If substantial updates are made to a paper during the evaluation process, authors are encouraged to share the updated version. We then inform our evaluators and ask if they wish to revise their comments.
If the evaluators can't or don't respond, we will note this and still link the newest version.
Authors are encouraged to respond to evaluations by highlighting major revisions made to their paper, especially those relevant to the evaluators' critiques. If authors are not ready to respond to evaluations, we can post a placeholder response indicating that responses and/or a revised version of the paper are forthcoming.
Re-evaluation: If authors and evaluators are willing to engage, The Unjournal is open to re-evaluating a revised version of a paper after publishing the evaluations of the initial version.
We share evaluations with the authors and give them a chance to respond before we make the evaluations public (and again afterward, at any point). We add these to our evaluation packages on PubPub. Evaluation manager's (public) reports and our further communications incorporate the paper, the evaluations, and the authors' responses.
Authors' responses could bring several benefits...

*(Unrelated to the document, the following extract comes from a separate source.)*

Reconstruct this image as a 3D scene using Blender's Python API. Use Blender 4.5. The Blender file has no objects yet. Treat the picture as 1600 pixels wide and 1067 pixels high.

Personally: a chance to correct misconceptions and explain their approach and planned steps. If you spot any clear errors or omissions, we give evaluators a chance to adjust their reports in response. The authors response can also help others (including the evaluators, as well as journal referees and grant funders) to have a more accurate and positive view of the research
For research users, to get an informed balanced perspective on how to judge the work
For other researchers, to better understand the methodological issues and approaches. This can serve to start a public dialogue and discussion to help build the field and research agenda. Ultimately, we aim to facilitate a back-and-forth between authors, evaluators, and others.
Examples: We've received several detailed and informative author responses, such as:
Evaluations may raise substantive doubts and questions, and make some specific suggestions, and ask about (e.g.) data, context, or assumptions. There's no need to respond to every evaluator point; only you have something substantive: clarifying doubts, explaining the justification for your particular choices, and giving your thoughts on the suggestions (which will you incorporate, or not, and why?).
A well-written author response would (ideally) have a clear narrative and group responses into themes.
Try to have a positive tone (no personal attacks etc.) but avoid too much formality, politeness, or flattery. Revise-and-resubmit responses at standard journals sometimes begin each paragraph with "thank you for this excellent suggestion". Feel free to skip this; we want to focus on the substance.